Un pensiero per Schumi

Pubblicato su Sciare, gennaio 2016

Ogni tanto penso a Schumi. Penso a Schumacher che è caduto con sci e ha finito lì la sua vita speciale di campione. Poteva fare quella fine in auto. Ci sarebbe stata una logica, una tragica logica ma pur sempre una logica, che ne avrebbe dato una parvenza di spiegazione: l’automobilismo gli ha dato tutto; l’automobilismo si è preso tutto. Lo sci non c’entrava. Lo sci non gli aveva dato nulla, al massimo semplici gioie di una giornata passata a sciare in famiglia. Lo sci non avrebbe dovuto presentargli alcun conto. Schumi sciava come chiunque altro. Senza rischi, imprudenze, curve al limite nella corsa per il successo, per l’oro, per la gloria. Finire così è una logica assurda, cioè non c’è alcuna logica. Non è possibile spaccarsi il cranio per una semplice attraversata da una pista all’altra in una giornata di sole durante una sciata con i propri figli. Come sciatori, viviamo quasi un sentimento di colpa. Perché proprio il nostro sport ha fermato quella vita eccezionale?

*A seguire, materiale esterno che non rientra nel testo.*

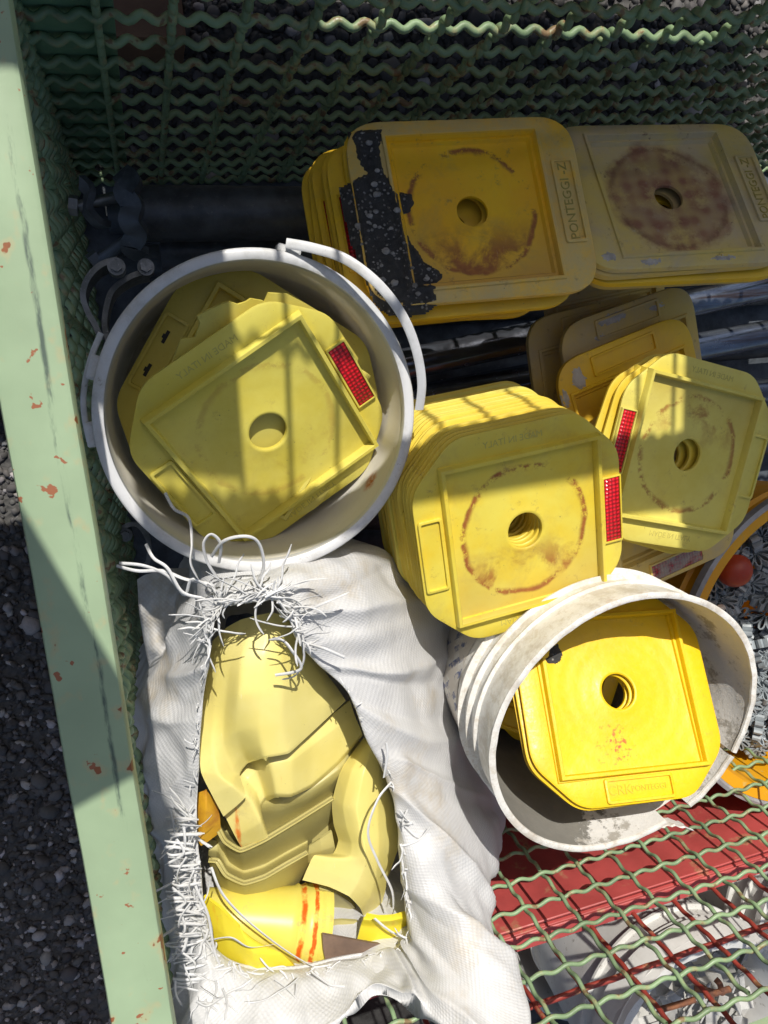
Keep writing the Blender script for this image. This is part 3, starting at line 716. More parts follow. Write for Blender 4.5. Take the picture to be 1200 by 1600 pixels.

Perché quell’uomo che era riuscito a battere ogni record al volante di una monoposto, che era riuscito a essere il più forte in assoluto nella storia di uno sport che è molto più pericoloso del nostro è caduto con gli sci ai piedi compiendo un semplice attraversamento? Sono passati due anni da quel giorno e ogni tanto, come sciatori, non possiamo non pensare a lui e, facendolo, maledire lo sci che amiamo tanto. Ma lo sci non ha nessuna responsabilità! Lo sci non c’entra in questa storia! Nemmeno tecnicamente, era solo un attraversamento. Non c’è alcuna spiegazione, non c’è alcuna ragione, non c’è nulla da capire sulla vicenda di Schumi e su quell’assurda giornata con gli sci; non c’è nulla, come sciatori, di cui dobbiamo rimproverarci; c’è solo, di tanto in tanto, il dovere di rivolgergli un pensiero.